WATCHING kids’ TV with an orange barley water was the high point of your childhood. But for every Scooby-Doo there was a lot of stuff you hated. Like these shows…
Screen Test
Dull film quiz, the highlight of which was a kid sending in a crappy film they’d made. Would your tightarse dad buy you a cine camera? Would he f**k, and that’s the sole reason why you aren’t a top director banging Kate Beckinsale. A waste of airtime that could have been devoted to high-quality fare like Space Sentinels.
Newsround
Being aimed at kids, it was naturally a bit bland, with no politics but lots of uncontroversial news such as frigid pandas, an RAF helicopter delivering a dialysis machine or British climbers scaling Everest. Basically what today’s adult BBC news will be like after a few more years of the Tories.
Jackanory
After a hard day at school, more f**king books.

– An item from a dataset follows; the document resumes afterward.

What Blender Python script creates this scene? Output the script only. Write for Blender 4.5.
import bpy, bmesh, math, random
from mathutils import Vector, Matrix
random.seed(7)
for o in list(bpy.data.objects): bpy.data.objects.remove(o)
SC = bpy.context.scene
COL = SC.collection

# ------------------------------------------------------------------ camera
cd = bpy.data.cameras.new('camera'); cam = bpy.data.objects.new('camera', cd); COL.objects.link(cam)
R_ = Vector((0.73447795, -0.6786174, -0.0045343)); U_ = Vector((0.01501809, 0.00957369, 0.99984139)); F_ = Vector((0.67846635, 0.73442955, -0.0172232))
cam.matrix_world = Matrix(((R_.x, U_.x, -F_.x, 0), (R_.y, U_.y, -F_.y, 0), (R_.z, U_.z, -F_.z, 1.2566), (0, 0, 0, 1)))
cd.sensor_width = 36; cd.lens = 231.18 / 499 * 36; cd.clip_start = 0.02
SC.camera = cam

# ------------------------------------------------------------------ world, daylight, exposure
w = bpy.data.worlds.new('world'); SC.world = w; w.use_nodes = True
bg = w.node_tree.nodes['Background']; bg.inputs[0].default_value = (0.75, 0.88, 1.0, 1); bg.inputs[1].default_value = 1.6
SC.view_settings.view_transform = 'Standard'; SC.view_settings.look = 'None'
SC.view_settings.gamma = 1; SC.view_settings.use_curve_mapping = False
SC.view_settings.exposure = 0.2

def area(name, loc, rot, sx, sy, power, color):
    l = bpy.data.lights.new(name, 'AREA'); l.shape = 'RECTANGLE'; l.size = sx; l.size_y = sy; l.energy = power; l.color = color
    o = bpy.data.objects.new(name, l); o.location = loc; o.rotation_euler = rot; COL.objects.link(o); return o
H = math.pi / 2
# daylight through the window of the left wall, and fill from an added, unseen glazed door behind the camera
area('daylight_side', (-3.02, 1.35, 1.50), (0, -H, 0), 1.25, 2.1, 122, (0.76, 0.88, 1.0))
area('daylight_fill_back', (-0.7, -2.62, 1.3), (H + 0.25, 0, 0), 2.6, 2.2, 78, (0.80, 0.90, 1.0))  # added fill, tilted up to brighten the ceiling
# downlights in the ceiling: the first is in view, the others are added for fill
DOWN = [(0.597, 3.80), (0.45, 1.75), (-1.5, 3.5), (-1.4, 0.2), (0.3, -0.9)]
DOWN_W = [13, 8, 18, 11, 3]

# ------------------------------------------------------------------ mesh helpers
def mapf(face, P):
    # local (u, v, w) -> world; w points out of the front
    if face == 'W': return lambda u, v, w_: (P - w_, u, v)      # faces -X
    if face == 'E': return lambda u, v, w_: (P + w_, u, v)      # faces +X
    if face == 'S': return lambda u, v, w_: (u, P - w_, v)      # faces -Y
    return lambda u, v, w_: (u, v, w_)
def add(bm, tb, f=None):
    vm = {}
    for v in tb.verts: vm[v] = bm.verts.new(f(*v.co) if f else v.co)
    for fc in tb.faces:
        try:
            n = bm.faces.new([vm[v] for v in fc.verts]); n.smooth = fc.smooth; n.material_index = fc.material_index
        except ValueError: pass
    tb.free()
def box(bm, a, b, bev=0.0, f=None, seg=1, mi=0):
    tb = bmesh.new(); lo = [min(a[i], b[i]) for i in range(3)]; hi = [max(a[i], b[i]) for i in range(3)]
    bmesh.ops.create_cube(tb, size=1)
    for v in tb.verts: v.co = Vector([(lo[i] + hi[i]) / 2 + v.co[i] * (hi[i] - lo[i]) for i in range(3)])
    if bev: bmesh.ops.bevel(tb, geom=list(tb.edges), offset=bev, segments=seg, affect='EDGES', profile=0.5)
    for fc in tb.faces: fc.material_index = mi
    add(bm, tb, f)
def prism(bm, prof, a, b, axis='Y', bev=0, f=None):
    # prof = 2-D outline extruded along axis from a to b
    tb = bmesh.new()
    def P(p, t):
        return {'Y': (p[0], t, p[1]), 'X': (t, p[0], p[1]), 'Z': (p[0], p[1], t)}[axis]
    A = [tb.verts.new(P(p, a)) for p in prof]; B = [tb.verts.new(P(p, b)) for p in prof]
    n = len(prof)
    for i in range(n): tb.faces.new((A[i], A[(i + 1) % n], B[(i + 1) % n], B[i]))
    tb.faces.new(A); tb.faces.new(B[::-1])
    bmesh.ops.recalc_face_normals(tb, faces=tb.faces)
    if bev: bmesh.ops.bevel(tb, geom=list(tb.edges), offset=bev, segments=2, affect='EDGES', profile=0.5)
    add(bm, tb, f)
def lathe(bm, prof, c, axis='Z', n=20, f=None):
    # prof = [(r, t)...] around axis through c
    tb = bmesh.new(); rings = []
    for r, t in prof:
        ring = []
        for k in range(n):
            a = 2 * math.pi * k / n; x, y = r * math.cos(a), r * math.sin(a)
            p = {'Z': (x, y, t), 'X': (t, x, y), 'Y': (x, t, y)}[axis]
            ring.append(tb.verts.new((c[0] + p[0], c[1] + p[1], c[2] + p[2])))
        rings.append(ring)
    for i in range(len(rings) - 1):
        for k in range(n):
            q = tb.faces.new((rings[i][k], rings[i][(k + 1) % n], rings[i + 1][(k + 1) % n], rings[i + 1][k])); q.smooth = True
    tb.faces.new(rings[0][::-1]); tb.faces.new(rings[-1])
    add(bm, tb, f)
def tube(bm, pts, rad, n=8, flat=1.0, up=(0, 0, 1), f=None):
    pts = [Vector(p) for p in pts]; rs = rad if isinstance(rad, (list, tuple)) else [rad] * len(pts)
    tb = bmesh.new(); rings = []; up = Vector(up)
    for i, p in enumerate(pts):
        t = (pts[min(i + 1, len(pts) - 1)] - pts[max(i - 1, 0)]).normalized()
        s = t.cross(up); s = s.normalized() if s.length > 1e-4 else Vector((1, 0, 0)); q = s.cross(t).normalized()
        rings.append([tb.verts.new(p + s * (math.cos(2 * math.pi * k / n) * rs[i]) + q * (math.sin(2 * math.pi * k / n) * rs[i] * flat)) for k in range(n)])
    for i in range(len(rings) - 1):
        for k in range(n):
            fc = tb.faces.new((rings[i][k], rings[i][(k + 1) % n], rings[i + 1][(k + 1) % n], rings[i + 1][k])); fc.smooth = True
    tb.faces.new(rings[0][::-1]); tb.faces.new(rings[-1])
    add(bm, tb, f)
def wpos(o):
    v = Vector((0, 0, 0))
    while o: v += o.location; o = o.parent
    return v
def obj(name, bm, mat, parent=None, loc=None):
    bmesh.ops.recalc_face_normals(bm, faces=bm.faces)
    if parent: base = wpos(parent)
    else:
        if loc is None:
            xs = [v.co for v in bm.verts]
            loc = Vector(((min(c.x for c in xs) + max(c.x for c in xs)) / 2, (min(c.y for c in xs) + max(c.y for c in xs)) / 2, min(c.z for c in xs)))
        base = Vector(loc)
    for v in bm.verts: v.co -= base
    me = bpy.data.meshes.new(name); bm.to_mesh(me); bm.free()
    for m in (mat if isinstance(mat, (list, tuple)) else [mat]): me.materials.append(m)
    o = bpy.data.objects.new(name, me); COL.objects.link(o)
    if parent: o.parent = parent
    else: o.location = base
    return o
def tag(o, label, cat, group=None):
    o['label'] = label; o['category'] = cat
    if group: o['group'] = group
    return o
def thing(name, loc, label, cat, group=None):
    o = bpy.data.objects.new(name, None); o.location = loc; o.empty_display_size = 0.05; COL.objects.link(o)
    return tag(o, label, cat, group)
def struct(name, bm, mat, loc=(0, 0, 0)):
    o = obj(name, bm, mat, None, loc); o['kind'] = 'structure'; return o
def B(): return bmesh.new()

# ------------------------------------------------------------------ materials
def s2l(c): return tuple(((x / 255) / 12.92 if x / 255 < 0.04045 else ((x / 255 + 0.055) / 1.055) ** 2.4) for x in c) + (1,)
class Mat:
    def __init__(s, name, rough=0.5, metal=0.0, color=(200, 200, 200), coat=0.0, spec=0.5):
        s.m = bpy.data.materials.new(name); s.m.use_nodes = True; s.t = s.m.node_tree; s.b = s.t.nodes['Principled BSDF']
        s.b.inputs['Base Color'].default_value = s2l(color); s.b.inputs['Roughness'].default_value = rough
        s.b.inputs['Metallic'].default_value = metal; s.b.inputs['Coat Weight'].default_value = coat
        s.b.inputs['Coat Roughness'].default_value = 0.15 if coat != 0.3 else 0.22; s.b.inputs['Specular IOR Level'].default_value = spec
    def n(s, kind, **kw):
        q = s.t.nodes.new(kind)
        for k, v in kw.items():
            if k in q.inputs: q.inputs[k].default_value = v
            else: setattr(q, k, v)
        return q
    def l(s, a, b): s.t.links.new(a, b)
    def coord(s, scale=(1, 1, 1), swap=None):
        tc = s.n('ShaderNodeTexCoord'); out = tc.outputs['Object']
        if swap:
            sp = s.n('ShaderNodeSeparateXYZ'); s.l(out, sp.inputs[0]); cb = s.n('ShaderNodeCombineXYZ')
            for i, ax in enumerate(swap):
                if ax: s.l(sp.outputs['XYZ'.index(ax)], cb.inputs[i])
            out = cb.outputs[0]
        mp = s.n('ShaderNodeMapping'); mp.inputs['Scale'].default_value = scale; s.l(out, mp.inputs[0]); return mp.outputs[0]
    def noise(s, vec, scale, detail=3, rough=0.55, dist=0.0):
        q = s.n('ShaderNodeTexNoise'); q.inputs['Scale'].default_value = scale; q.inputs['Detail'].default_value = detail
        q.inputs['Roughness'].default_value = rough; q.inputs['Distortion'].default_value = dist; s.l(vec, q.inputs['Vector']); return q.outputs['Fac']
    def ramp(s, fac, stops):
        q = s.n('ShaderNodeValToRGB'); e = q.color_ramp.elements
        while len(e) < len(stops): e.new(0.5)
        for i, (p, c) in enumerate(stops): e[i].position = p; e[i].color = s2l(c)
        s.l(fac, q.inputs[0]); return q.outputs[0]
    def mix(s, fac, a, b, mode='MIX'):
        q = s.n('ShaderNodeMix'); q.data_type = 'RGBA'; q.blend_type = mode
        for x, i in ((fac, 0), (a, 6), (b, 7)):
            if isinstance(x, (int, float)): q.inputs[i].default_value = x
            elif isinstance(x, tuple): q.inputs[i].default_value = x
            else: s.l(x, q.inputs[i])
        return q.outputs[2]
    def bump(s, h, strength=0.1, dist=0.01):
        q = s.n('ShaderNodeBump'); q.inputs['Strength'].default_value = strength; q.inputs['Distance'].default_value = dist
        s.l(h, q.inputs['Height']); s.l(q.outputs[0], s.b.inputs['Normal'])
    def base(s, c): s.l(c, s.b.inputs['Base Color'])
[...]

And for some reason it always seemed to be Johnny Briggs and his uninteresting gold belt. You’d have put on more Battle of the Planets. That had a proper story, albeit the same one every week as Zoltar built an unnecessarily stylised robot to conquer Earth. Maybe he should have streamlined production to missiles and tanks instead of a ‘space terrapin’.
Button Moon
ITV decided what kids of the 80s wanted was a kitchen utensil-themed show with cheap, jerky string puppets that made Muffin the Mule look like The Empire Strikes Back. To give some idea of the paucity of ambition, the main character had spoons for arms and was called Mr Spoon.
Ivor the Engine
In a fictional part of Wales so stereotypical it was practically racist, Ivor the Barely-Animated Engine did nothing very interesting. With other toss like Ludwig and Willo the Wisp in the same end-of-kids’-TV slot, it’s hard not reach the conclusion that the BBC was telling you: ‘You’ve had your fun, sunshine, now f**k off and let your dad watch TV.’
Why Don’t You?
… fill your life with crap to keep you occupied during the school holidays? This was the nefarious purpose of the show, so you wasted hours doing things like splitting the end of a matchstick and adding a drop of washing-up liquid to make a ‘speedboat’, which at least taught you a valuable lesson about life being full of disappointment.